Selon Jean Ping, l’impact de la guerre d’Algérie a ouvert une large brèche pour beaucoup de pays africains qui, en cinquante années d’existence, «a permis de réaliser des progrès immenses dans le parachèvement de la libération des peuples africains». «Mais ce processus reste à achever, avertit-il, puisque la Palestine et le Sahara occidental demeurent parmi les 16 pays encore colonisés. Ce dernier pays attend l’organisation d’un référendum pour choisir librement son avenir.» La représentante du Vietnam soutient, quant à elle, qu’«il reste un long chemin pour parachever le processus d’indépendance». 

Pour elle, l’ONU assume une «grande responsabilité» dans le cas des 16 pays encore colonisés.

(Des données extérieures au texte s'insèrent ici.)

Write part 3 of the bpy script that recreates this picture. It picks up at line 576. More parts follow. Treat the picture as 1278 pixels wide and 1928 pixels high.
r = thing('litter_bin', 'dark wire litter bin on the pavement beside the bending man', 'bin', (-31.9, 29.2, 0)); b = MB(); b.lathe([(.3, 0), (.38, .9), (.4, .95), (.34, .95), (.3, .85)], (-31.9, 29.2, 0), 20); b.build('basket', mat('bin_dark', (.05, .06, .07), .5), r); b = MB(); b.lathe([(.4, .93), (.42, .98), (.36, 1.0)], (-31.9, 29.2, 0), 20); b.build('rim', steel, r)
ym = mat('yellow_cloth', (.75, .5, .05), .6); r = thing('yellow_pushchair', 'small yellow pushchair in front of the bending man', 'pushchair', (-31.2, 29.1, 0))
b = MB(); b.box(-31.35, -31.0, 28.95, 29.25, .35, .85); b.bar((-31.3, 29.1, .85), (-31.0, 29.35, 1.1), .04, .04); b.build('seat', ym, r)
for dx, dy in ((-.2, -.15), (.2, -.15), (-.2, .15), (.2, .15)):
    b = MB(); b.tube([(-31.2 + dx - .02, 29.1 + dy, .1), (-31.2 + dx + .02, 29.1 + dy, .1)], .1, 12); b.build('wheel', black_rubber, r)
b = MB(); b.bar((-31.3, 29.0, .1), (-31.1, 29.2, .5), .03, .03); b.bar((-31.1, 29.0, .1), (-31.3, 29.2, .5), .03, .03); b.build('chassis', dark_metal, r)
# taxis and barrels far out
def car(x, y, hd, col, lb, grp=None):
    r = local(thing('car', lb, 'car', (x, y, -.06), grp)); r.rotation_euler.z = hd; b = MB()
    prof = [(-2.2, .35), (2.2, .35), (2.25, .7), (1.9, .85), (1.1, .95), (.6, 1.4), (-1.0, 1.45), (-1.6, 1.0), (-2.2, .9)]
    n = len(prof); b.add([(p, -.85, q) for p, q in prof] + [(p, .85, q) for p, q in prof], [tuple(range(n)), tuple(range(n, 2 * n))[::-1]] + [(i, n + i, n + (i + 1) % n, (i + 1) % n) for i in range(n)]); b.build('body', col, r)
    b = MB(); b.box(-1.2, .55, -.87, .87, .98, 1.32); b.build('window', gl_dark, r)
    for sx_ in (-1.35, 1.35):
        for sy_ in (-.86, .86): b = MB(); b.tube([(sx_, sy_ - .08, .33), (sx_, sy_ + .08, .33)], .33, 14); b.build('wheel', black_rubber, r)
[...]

Aussi suggère-t-elle qu’«une nouvelle lutte (doit) nécessiter une coopération et une solidarité étroites de tous les pays». Après les discours d’ouverture, les travaux de la rencontre se sont poursuivis tout l’après-midi au sein des trois ateliers. La seconde journée sera consacrée à la lecture de la déclaration d’Alger. Le ministre délégué aux Affaires maghrébines et africaines, Abdelkader Messahel, animera ensuite une conférence de presse en présence de plus de 80 journalistes étrangers invités à cette rencontre.